TIP #2: Document Your Sources ASAP!

Documenting your sources is accomplished by providing key information that will lead readers of your work to the source of the information that you borrowed for your work.

For example:

Citations are placed in the text of your paper whenever you borrow information. They typically provide the authors’ names and the date of publication for APA style, or the authors’ names and page numbers where the information was found for MLA style.

The citations in the text then lead readers to the source list at the end of your paper. Each source is documented with the complete author names, title of the book or article, any publication information such as the publisher or journal name, and the year.

TIP #3: Understand Exactly What You Need to Cite

It is very important to have a clear understanding of exactly what you need to cite so there are no mishaps!


Quotations occur when information is taken exactly as it appears in another document – or even in another format such as a radio interview.

This exact duplication of another’s material needs to have quotation marks around it to signify to anyone reading it that it is some else’s words. You are saying to others very clearly that “these are not my own words.”

Find a way right from the beginning of your research to indicate for yourself which are the quotations in your work and where the original sources can be found.

Use quotations sparingly. Your paper is primarily your ideas and not those of others.

Summarizing Another Person’s Work

Summarizing is just that: taking another person’s work and summarizing or condensing the information and ideas to make a point for your own work.

Summarizing another’s work also requires citing of the information. This is still not your information; it was created from another’s words and work.

You are saying to others very clearly that “these are not my ideas,” but I want you to know about these ideas to understand mine.

Paraphrasing Another Person's Work

Paraphrasing is writing about another person’s ideas in your own words.
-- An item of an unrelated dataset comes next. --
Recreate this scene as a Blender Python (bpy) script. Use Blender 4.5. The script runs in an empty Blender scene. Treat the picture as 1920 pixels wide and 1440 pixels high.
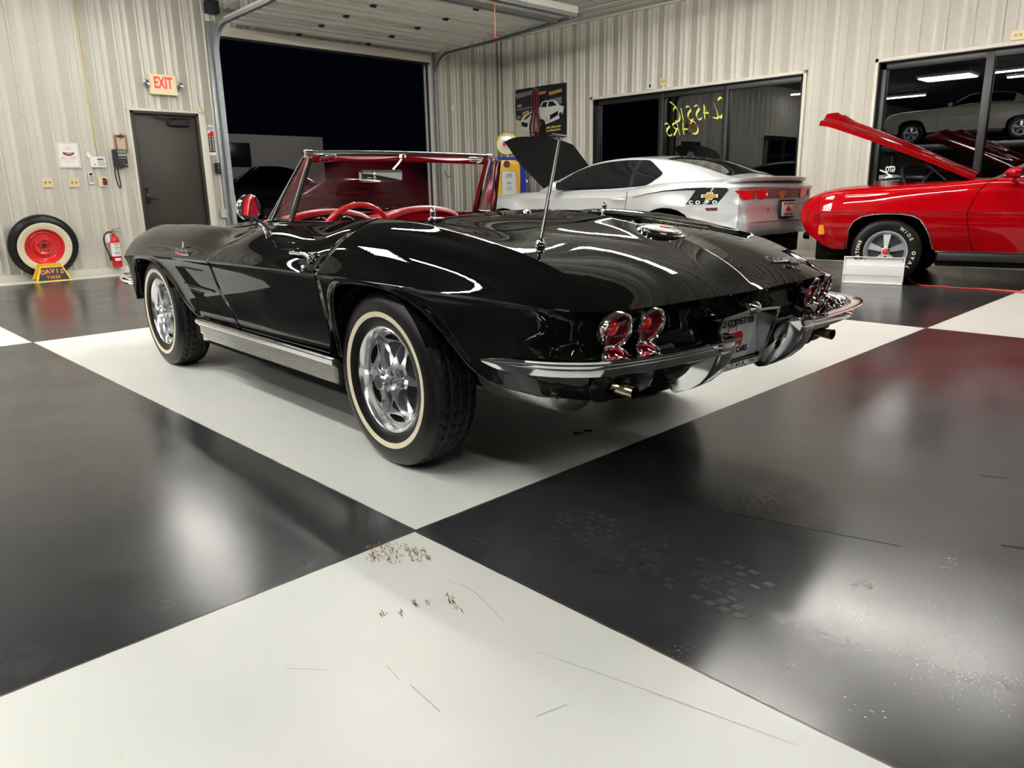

Be very, very careful if you choose to do this. It is very easy to plagiarize when trying to do this! It often appears as though the paraphrasing is just a slight change in the original words.

We would only advise paraphrasing for complex ideas that provide your readers with background that is important for their understanding of your ideas. It is important at this stage of your academic development that you find your own voice. Paraphrasing only encourages copying another’s voice – and the ideas that they created.

The important point to remember is that bad paraphrasing would, in fact, be plagiarizing even if it was cited because it is in essence copying. It is copying not only the wording choices but the way in which the words and sentences have been said.

If you do choose to paraphrase, be sure that the author’s ideas are written as you understand them and to cite the original information that you have paraphrased. This is still not your information; it was created from another’s words and work.

General Knowledge

General knowledge is knowledge that is well-known and accepted by either most people or the people in your particular audience.

For example, the fact that the American flag has 50 stars is general knowledge. General knowledge does not have to be cited.

If you have any questions about whether something is general knowledge, be sure to check with your instructor. When in doubt, however, it would be better to err on the side of caution.